Même lorsque je veux faire le malin, j'ai l'impression que ça vire gothique, à mon corps défendant (impression confortée dans un compte rendu dans le Monde le lendemain), alors est-ce que tout ça fonctionne quand même ? voui me dit-on après. Hit Hit Hit, Eucalyptus, et le plaisir de se péter la voix sur la version LOFO de Stockholm's syndrom. A l'arraché, tout ça, comme prévu, mais bien agréable à faire.
Bon. Y ahora ?
Ahora, j'ai pianoté sur mon Wurlitzer, bien content de m'y remettre, pas mal d'idées, dont un morceau qui n'augure pas de choses très funky, que voulez-vous ? Fini de lire "l'Empereur du Portugal", très belle fable de la suédoise Selma Lagerlof que m'avait recommandée Richard Morgièvre à Manosque. Ecouté les Hurleurs, "Blottie", le dernier, avec de très beaux morceaux très musicaux et des énerveries un peu moins convaincantes ; le dernier Godspeed You ! Black Emperor (si), histoire de pousser le bouchon, de voir si, et ah merde alors, me voilà parti à mordre, son impressionnant, même si hein ? les gars, que ça casse deux pattes à un canard je veux bien, mais la troisième je me la garde, intacte, il y a toujours la-dedans un petit côté attrape-couillon indé, un côté qui-se-la-joue (impossible d'oublier l'horrible concert de Lille en 99, avec ce son dégueulasse et ces poses inspirées sur brouet noise), un chantage à la musique avertie qui me rebute toujours gentiment, mais bon, malgré tout, ils m'ont eu, les salauds ; enfin Arvö Part, Alina, disque sobrissime, avec deux compositions extrêmement épurées pour piano et violon, déconcertant dans sa simplicité, frisant la facilité harmonique même, j'écoute ça depuis deux semaines très régulièrement, ça me rend généralement assez chose. Enfin, j'ai passé deux heures dans ma brasserie bruxelloise préférée "A la mort subite", avec Joey Burns, en pleine activité pré-sortie du prochain Calexico, c'est un chouette gars (physiquement l'archétype du pionnier) très généreux, ferons-nous jamais quelque chose ensemble comme dans l'air depuis trois-quatre ans ?

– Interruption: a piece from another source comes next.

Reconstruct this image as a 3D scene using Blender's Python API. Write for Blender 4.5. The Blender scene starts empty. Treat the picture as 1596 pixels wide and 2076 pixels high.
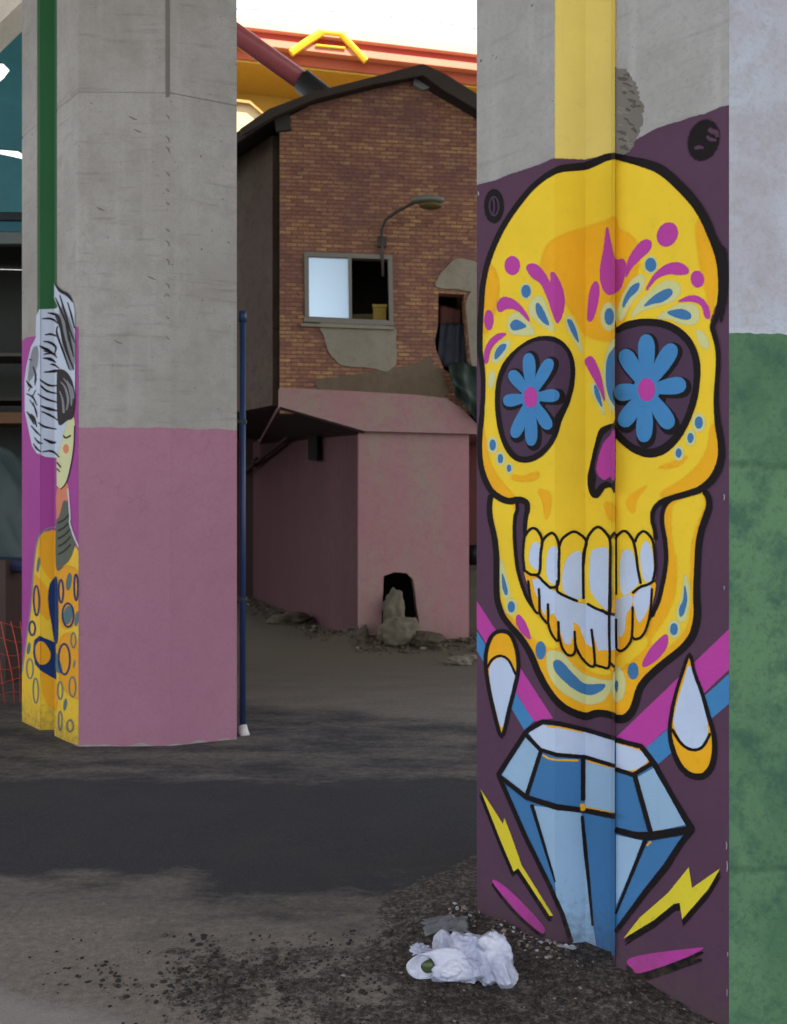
import bpy, math, random
from mathutils import Vector, noise
from mathutils.geometry import tessellate_polygon

# ------------------------------------------------------------------ camera, world, sun
scene = bpy.context.scene
COL = scene.collection
F = 1800.0; CX = 798.0; CY = 1038.0; H = 1.5      # photo pixels (1596 x 2076), camera height in metres

cam_d = bpy.data.cameras.new("camera")
cam = bpy.data.objects.new("camera", cam_d); COL.objects.link(cam)
cam.location = (0, 0, H); cam.rotation_euler = (math.radians(90), 0, 0)
cam_d.sensor_fit = 'VERTICAL'; cam_d.sensor_height = 36; cam_d.lens = 36 * F / 2076
cam_d.clip_end = 2000; cam_d.clip_start = 0.05
cam_d.dof.use_dof = True; cam_d.dof.focus_distance = 2.95; cam_d.dof.aperture_fstop = 5.0
scene.camera = cam

SUN_EL = math.radians(52); SUN_AZ = math.radians(145)   # azimuth from +Y (north) clockwise: behind the camera, to the right
world = bpy.data.worlds.new("World"); scene.world = world; world.use_nodes = True
wn = world.node_tree.nodes; wl = world.node_tree.links; wn.clear()
sky = wn.new('ShaderNodeTexSky'); sky.sky_type = 'NISHITA'; sky.sun_disc = False
sky.sun_elevation = SUN_EL; sky.sun_rotation = SUN_AZ; sky.air_density = 1.0; sky.dust_density = 3.0; sky.ozone_density = 1.0
bg = wn.new('ShaderNodeBackground'); bg.inputs[1].default_value = 0.13
wo = wn.new('ShaderNodeOutputWorld'); 
wtc = wn.new('ShaderNodeTexCoord'); wnz = wn.new('ShaderNodeTexNoise'); wnz.inputs['Scale'].default_value = 2.2; wnz.inputs['Detail'].default_value = 6
wl.new(wtc.outputs['Generated'], wnz.inputs['Vector'])
wrp = wn.new('ShaderNodeValToRGB'); wrp.color_ramp.elements[0].position = .33; wrp.color_ramp.elements[0].color = (.35, .35, .35, 1); wrp.color_ramp.elements[1].position = .50
wl.new(wnz.outputs[0], wrp.inputs[0])
wmx = wn.new('ShaderNodeMix'); wmx.data_type = 'RGBA'; wl.new(wrp.outputs[0], wmx.inputs[0]); wl.new(sky.outputs[0], wmx.inputs[6]); wmx.inputs[7].default_value = (5.6, 5.7, 5.9, 1)
wl.new(wmx.outputs[2], bg.inputs[0]); wl.new(bg.outputs[0], wo.inputs[0])
sd = bpy.data.lights.new("sun", 'SUN'); sd.energy = 4.0; sd.angle = math.radians(0.5); sd.color = (1, .95, .87)
so = bpy.data.objects.new("sun", sd); COL.objects.link(so)
to_sun = Vector((math.sin(SUN_AZ) * math.cos(SUN_EL), math.cos(SUN_AZ) * math.cos(SUN_EL), math.sin(SUN_EL)))
so.rotation_euler = to_sun.to_track_quat('Z', 'Y').to_euler(); so.location = (8, -12, 20)
vs = scene.view_settings
vs.view_transform = 'Standard'; vs.look = 'None'; vs.gamma = 1; vs.exposure = 1.55; vs.use_curve_mapping = False
scene.cycles.transparent_max_bounces = 24
scene.cycles.max_bounces = 8; scene.cycles.diffuse_bounces = 5
random.seed(7)

# ------------------------------------------------------------------ helpers
def at(px, py, Y):
    return Vector(((px - CX) / F * Y, Y, H + (CY - py) / F * Y))

class Plane:
    """vertical plane through plan points a, b; outward = towards the camera"""
    def __init__(s, a, b):
        s.a = Vector(a); s.b = Vector(b); s.d = (s.b - s.a).normalized()
        n = Vector((s.d.y, -s.d.x))
        if n.dot(s.a) > 0: n = -n
        s.n = n
    def pt(s, px, py, off=0.0):
        r = (px - CX) / F
        a = s.a + s.n * off
        # (r*Y, Y) . n = a . n
        Y = a.dot(s.n) / (r * s.n.x + s.n.y)
        return Vector((r * Y, Y, H + (CY - py) / F * Y))

def L1(c):
    c = c / 255.0
    return c / 12.92 if c <= .04045 else ((c + .055) / 1.055) ** 2.4
K = 1.08
def C(r, g, b, k=K):
    return (min(L1(r) * k, .92), min(L1(g) * k, .92), min(L1(b) * k, .92), 1)

ORIG = {}
def empty(name, loc, label, cat, group=None, rz=0):
    o = bpy.data.objects.new(name, None); COL.objects.link(o); o.location = loc
    o.rotation_euler = (0, 0, rz)
    o["label"] = label; o["category"] = cat
    if group: o["group"] = group
    ORIG[o] = Vector(loc)
    return o
def org(o):
    return ORIG.get(o, Vector((0, 0, 0)))
def mesh(name, verts, faces, mats, parent=None, midx=None, attr=None, smooth=False):
    """verts in world space; the object's origin sits at its parent's"""
    if not isinstance(mats, (list, tuple)): mats = [mats]
    O = org(parent) if parent else Vector((0, 0, 0))
    if parent is None and verts:
        xs = [v[0] for v in verts]; ys = [v[1] for v in verts]; zs = [v[2] for v in verts]
        O = Vector(((min(xs) + max(xs)) / 2, (min(ys) + max(ys)) / 2, min(zs)))
    me = bpy.data.meshes.new(name)
    me.from_pydata([tuple(Vector(v) - O) for v in verts], [], [tuple(f) for f in faces])
    for m in mats: me.materials.append(m)
    if midx: me.polygons.foreach_set('material_index', midx)
    if smooth: me.polygons.foreach_set('use_smooth', [True] * len(me.polygons))
    if attr:
        for k, vals in attr.items():
            at_ = me.attributes.new(k, 'FLOAT', 'POINT'); at_.data.foreach_set('value', vals)
    me.update()
    o = bpy.data.objects.new(name, me); COL.objects.link(o)
    if parent: o.parent = parent; 
    else: o.location = O
    ORIG[o] = O
    return o
def tag(o, label, cat, group=None):
    o["label"] = label; o["category"] = cat
    if group: o["group"] = group
    return o
def struct(o): o["kind"] = "structure"; return o

class MB:
    def __init__(s): s.v = []; s.f = []; s.m = []
    def face(s, pts, m=0):
        i = len(s.v); s.v += [Vector(p) for p in pts]; s.f.append(list(range(i, i + len(pts)))); s.m.append(m)
    def prism(s, a, b, m=0):
        """a, b: matching rings of points; closes both ends"""
        n = len(a); i = len(s.v); s.v += [Vector(p) for p in a] + [Vector(p) for p in b]
        for t in tessellate_polygon([[Vector(p) for p in a]]):
            s.f.append([i + t[0], i + t[1], i + t[2]]); s.m.append(m)
            s.f.append([i + n + t[2], i + n + t[1], i + n + t[0]]); s.m.append(m)
        for k in range(n):
            k2 = (k + 1) % n
            s.f.append([i + k, i + k2, i + n + k2, i + n + k]); s.m.append(m)
    def box(s, p0, p1, m=0):
        x0, y0, z0 = p0; x1, y1, z1 = p1
        s.prism([(x0, y0, z0), (x1, y0, z0), (x1, y1, z0), (x0, y1, z0)], [(x0, y0, z1), (x1, y0, z1), (x1, y1, z1), (x0, y1, z1)], m)
    def tube(s, pts, r, n=10, m=0, cap=True):
        pts = [Vector(p) for p in pts]; rs = r if isinstance(r, (list, tuple)) else [r] * len(pts)
        rings = []
        for k, p in enumerate(pts):
            t = (pts[min(k + 1, len(pts) - 1)] - pts[max(k - 1, 0)]).normalized()
            u = t.cross(Vector((0, 0, 1)))
            if u.length < .01: u = Vector((1, 0, 0))
            u.normalize(); w = t.cross(u)
            i = len(s.v); rings.append(i)
            s.v += [p + (u * math.cos(2 * math.pi * q / n) + w * math.sin(2 * math.pi * q / n)) * rs[k] for q in range(n)]
        for a, b in zip(rings, rings[1:]):
            for q in range(n):
                s.f.append([a + q, a + (q + 1) % n, b + (q + 1) % n, b + q]); s.m.append(m)
        if cap:
            s.f.append([rings[0] + q for q in range(n)][::-1]); s.m.append(m)
            s.f.append([rings[-1] + q for q in range(n)]); s.m.append(m)
    def build(s, name, mats, parent=None, smooth=False):
        return mesh(name, s.v, s.f, mats, parent, s.m, smooth=smooth)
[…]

Voilà. Même pas trop le blues post tournée. Simplement étrange de n'avoir aucune date en perspective. Un rien de nostalgie m'effleure quand je pense à l'automne passé, toute cette énergie dépensée, et c'est aux à-côté des concerts que je pense toujours, parce que les concerts eux-mêmes, je ne m'en souviens jamais très bien, l'intensité du moment ne s'imprime pas, c'est du combustible instantané, rien ne reste que des souvenirs d'avant et d'après. Ça ne devrait pas tarder à me manquer, parce que maintenant c'est foutu, je suis déréglé, complètement instable géographiquement. Bon c'est assez.
Rendez-vous le mois prochain pour mon rapport mensuel d'inactivité. D'ici là, des baisers à tous en veux-tu n voilà et puis, allez, j'ose, auguri à tous.